Weak managers focus excessive attention on processes or egotistical tendencies, the feeling of power and control, that gets them to force their employees to do things their way. That you want to define your role more by its outcomes than by its steps is an idea that you as an employee can sell to this manager during a performance management meeting. Employees should set forth their individual style and outline how it will still lead them respectively to the expected outcomes in an efficient manner.

Picking up after ineffectiveness, weak managers are insensitive to the preferences of their employees, concerning how they want to be praised or appreciated. Weak managers pay little attention to the question whether an employee prefers to be praised in private or in public.
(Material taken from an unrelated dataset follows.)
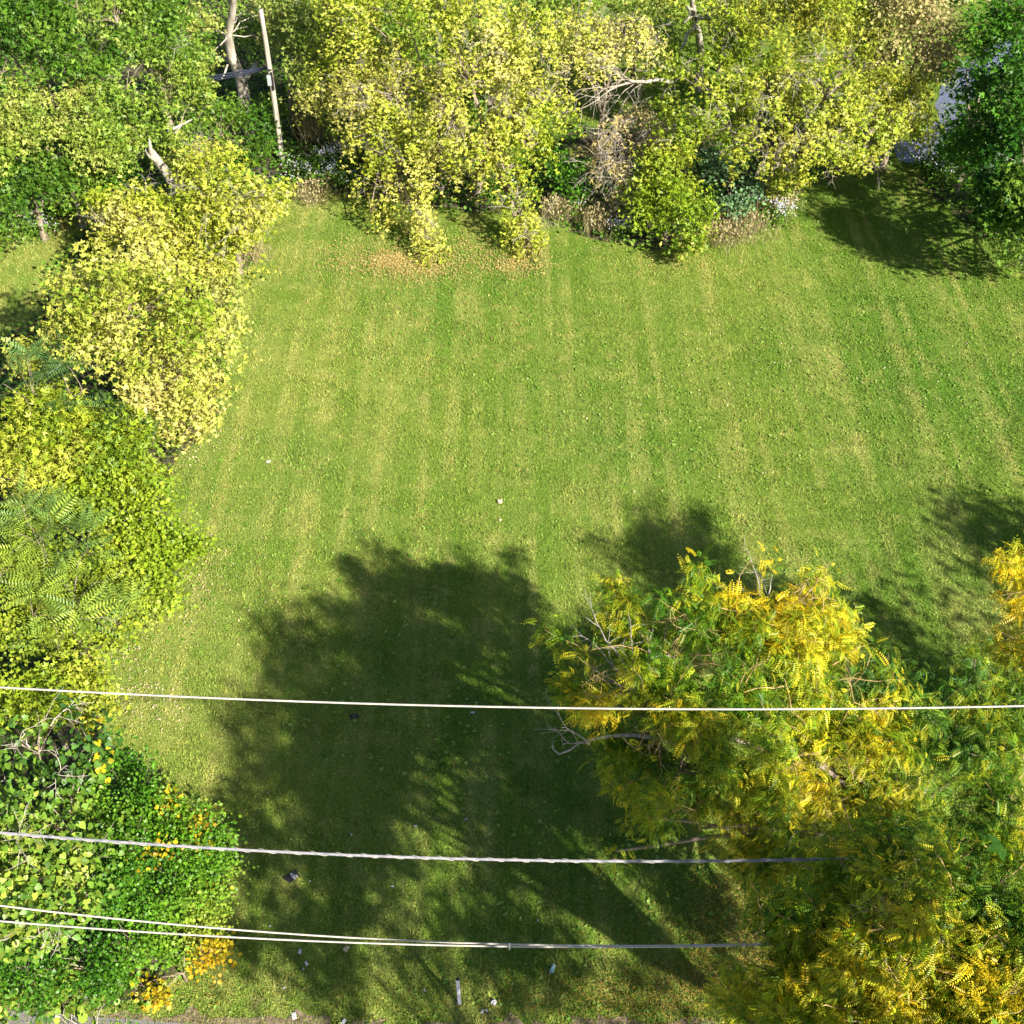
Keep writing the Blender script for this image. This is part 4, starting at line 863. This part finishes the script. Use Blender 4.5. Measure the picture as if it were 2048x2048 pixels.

In this situation, an employee can choose an appropriate time to intimate the manager with his or her preferences.

To set to nought sound management practices, weak managers constantly check in on an employee with a barrage of intrusive, unhelpful questions about how the employee is doing and feeling. This approach is often unproductive with certain employees who prefer to work a little more independently. An employee caught up in this type of situation could tactfully suggest a more convenient cycle time for the check-in meetings.

To render neglectful the catalyst role of great managers, weak managers consistently ignore their charges, distrust them, usurp their accomplishments by taking credit for their work, disrespect them by putting blame that rightly belongs with the managers, to employees.